L’armée russe n’a désormais plus les moyens de conquérir l’Ukraine. Le nombre des combattants ukrainiens, très motivés, est désormais largement supérieur à celui des assaillants. Le moral des conscrits russes est bas. Ils comprennent mal l’utilité de cette guerre. Les sévères pertes subies par ces jeunes recrues ont ému les familles. Décision a été prise par Moscou, pour raisons de politique intérieure, de restreindre leur usage sur le front. Si les effectifs des unités de combat russes vont atteindre 200 000 hommes, cela ne peut suffire à bousculer une armée ukrainienne qui puise dans une masse de 800 000 réservistes, et qui s’augmente d’un vaste corps de volontaires motivés. Moscou se voit contraint de faire usage de mercenaires russes, tchétchènes, syriens. Il est douteux que ces derniers, engagés dans de féroces combats de rue, éprouvent un haut désir de sacrifice. Leur nombre est de toute manière limité.

Le président russe a pris de gros risques politiques personnels. Le prestige de l’armée russe, bénéficiant de son engagement et de ses sacrifices de 1941-1945, constituait un capital important pour le pays. Il servait aussi à légitimer le choix d’armes russes par de nombreux clients étrangers. Ce prestige est désormais entamé. Une armée humiliée est une armée dangereuse. L’histoire de la Russie comporte de nombreux exemples de séditions militaires, au sein même des régiments de la Garde, ayant abouti à un changement de monarque. Pendant la période soviétique, Béria lui-même a été éliminé par une conspiration menée par les généraux soviétiques.

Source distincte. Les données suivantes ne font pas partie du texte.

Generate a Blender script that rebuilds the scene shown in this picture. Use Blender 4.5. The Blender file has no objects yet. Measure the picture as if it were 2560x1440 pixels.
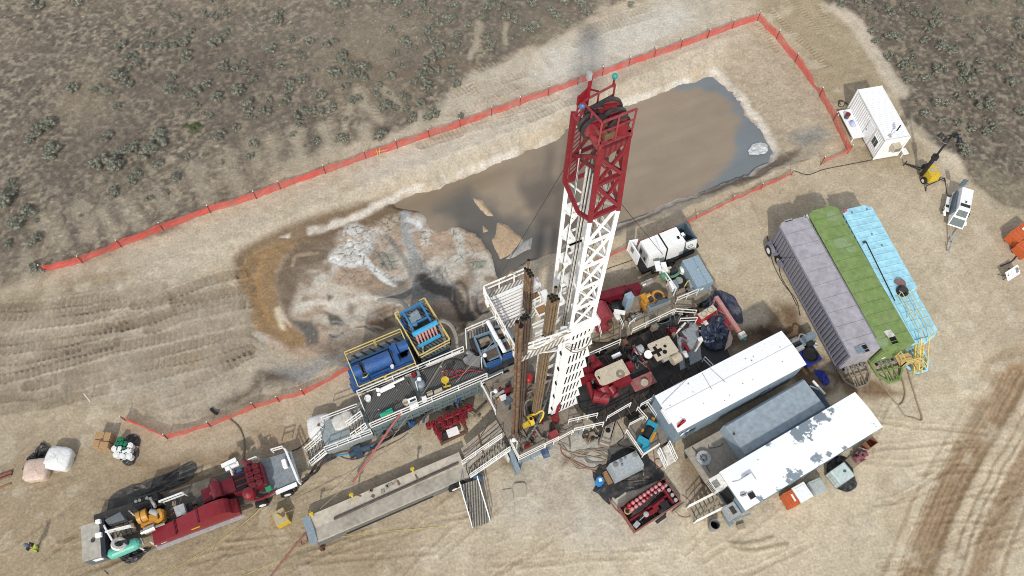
import bpy, math, random
import numpy as np
from mathutils import Vector, Matrix
R = math.radians
random.seed(7)
S = bpy.context.scene
COL = S.collection
# ------------------------------------------------------------------ camera (drone, looking steeply down)
CAM_H, CAM_F, CAM_P, CAM_R = 59.387, 1980.4, R(62.2813), R(1.1243)
_cp, _sp, _c, _s = math.cos(CAM_P), math.sin(CAM_P), math.cos(CAM_R), math.sin(CAM_R)
FW = np.array([0, _cp, -_sp]); _rt = np.array([1., 0, 0]); _up = np.array([0, _sp, _cp])
RT = _c*_rt + _s*_up; UP = -_s*_rt + _c*_up
def P(px, py, z=0.0):
    """survey point: the place at height z that the drone saw at (px, py)"""
    d = FW + RT*((px-1280)/CAM_F) - UP*((py-720)/CAM_F)
    t = (z-CAM_H)/d[2]
    return Vector((d[0]*t, d[1]*t, z))
def PA(pts, z=0.0):
    return np.array([P(x, y, z)[:2] for x, y in pts])
cd = bpy.data.cameras.new('drone_camera'); cam = bpy.data.objects.new('drone_camera', cd); COL.objects.link(cam)
cam.location = (0, 0, CAM_H)
m3 = Matrix((RT, UP, -FW)).transposed(); cam.rotation_euler = m3.to_euler()
cd.sensor_width = 36; cd.lens = 36*CAM_F/2560; cd.clip_end = 9000; cd.clip_start = 1
S.camera = cam
# ------------------------------------------------------------------ light
SUN_AZ, SUN_EL = R(185.6), R(41)      # compass angle of the sun measured from +y towards +x
w = bpy.data.worlds.new('World'); S.world = w; w.use_nodes = True
nt = w.node_tree; bg = nt.nodes['Background']
sk = nt.nodes.new('ShaderNodeTexSky'); sk.sky_type = 'NISHITA'; sk.sun_disc = False
sk.sun_elevation = SUN_EL; sk.sun_rotation = SUN_AZ; sk.dust_density = 1.5; sk.altitude = 1500
hz = nt.nodes.new('ShaderNodeHueSaturation'); hz.inputs['Saturation'].default_value = .30; nt.links.new(sk.outputs[0], hz.inputs['Color']); nt.links.new(hz.outputs[0], bg.inputs[0]); bg.inputs[1].default_value = 0.15
ld = bpy.data.lights.new('sun', 'SUN'); ld.energy = 1.8; ld.angle = R(2.0); ld.color = (1, .95, .86)
lo = bpy.data.objects.new('sun', ld); COL.objects.link(lo)
sd = Vector((math.sin(SUN_AZ)*math.cos(SUN_EL), math.cos(SUN_AZ)*math.cos(SUN_EL), math.sin(SUN_EL)))
lo.rotation_euler = sd.to_track_quat('Z', 'Y').to_euler(); lo.location = (0, -40, 90)
S.view_settings.view_transform = 'Standard'; S.view_settings.look = 'None'; S.view_settings.exposure = 0.63
S.view_settings.gamma = 1
try: S.cycles.filter_width = 1.0; S.cycles.max_bounces = 6; S.cycles.transparent_max_bounces = 12
except Exception: pass
# ------------------------------------------------------------------ materials
def lin(c): 
    c = c/255.0
    return c/12.92 if c <= .04045 else ((c+.055)/1.055)**2.4
def srgb(r, g, b, k=1.0): return (lin(r)*k, lin(g)*k, lin(b)*k)
MATS = {}
def mat(key, col, rough=.55, metal=0., dirt=.35, dcol=(.26, .20, .14), scale=1.6, bump=.0, spec=.4, mott=.78):
    """painted / bare surface with soft grime and a faint mottling"""
    if key in MATS: return MATS[key]
    m = bpy.data.materials.new(key); m.use_nodes = True; t = m.node_tree; n = t.nodes; L = t.links
    b = n['Principled BSDF']; b.inputs['Roughness'].default_value = rough; b.inputs['Metallic'].default_value = metal
    b.inputs['Specular IOR Level'].default_value = spec
    tc = n.new('ShaderNodeTexCoord')
    n1 = n.new('ShaderNodeTexNoise'); n1.inputs['Scale'].default_value = scale; n1.inputs['Detail'].default_value = 8; n1.inputs['Roughness'].default_value = .68
    L.new(tc.outputs['Object'], n1.inputs['Vector'])
    r1 = n.new('ShaderNodeValToRGB'); r1.color_ramp.elements[0].position = .47; r1.color_ramp.elements[1].position = .72
    L.new(n1.outputs['Fac'], r1.inputs[0])
    mul = n.new('ShaderNodeMath'); mul.operation = 'MULTIPLY'; mul.inputs[1].default_value = dirt; L.new(r1.outputs[0], mul.inputs[0])
    mx = n.new('ShaderNodeMixRGB'); mx.inputs[1].default_value = (*col, 1); mx.inputs[2].default_value = (*dcol, 1); L.new(mul.outputs[0], mx.inputs[0])
    n2 = n.new('ShaderNodeTexNoise'); n2.inputs['Scale'].default_value = scale*4.3; n2.inputs['Detail'].default_value = 5; L.new(tc.outputs['Object'], n2.inputs['Vector'])
    r2 = n.new('ShaderNodeMapRange'); r2.inputs[1].default_value = .3; r2.inputs[2].default_value = .7; r2.inputs[3].default_value = mott; r2.inputs[4].default_value = 1.1; L.new(n2.outputs['Fac'], r2.inputs[0])
    m2 = n.new('ShaderNodeMixRGB'); m2.blend_type = 'MULTIPLY'; m2.inputs[0].default_value = 1; L.new(mx.outputs[0], m2.inputs[1]); L.new(r2.outputs[0], m2.inputs[2])
    L.new(m2.outputs[0], b.inputs['Base Color'])
    if bump:
        bp = n.new('ShaderNodeBump'); bp.inputs['Strength'].default_value = bump; bp.inputs['Distance'].default_value = .1
        L.new(n1.outputs['Fac'], bp.inputs['Height']); L.new(bp.outputs[0], b.inputs['Normal'])
    MATS[key] = m; return m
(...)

Le président Poutine ne peut donc pas tolérer un échec flagrant en Ukraine. Le risque politique est trop grand pour lui. Le sort de Khrouchtchev, chassé du pouvoir pour n’avoir pas obtenu suffisamment de concessions de la part de l’Ouest à la suite de la Crise des missiles de Cuba (1962), doit le hanter. La direction russe va donc accentuer la pression sur Kiev afin de pousser celle-ci à faire des concessions notables au profit de Moscou. Il s’agit donc d’une pression du fort sur le fort. La guerre économique va, elle aussi, s’intensifier. La direction russe a trois mois pour parvenir à ses fins.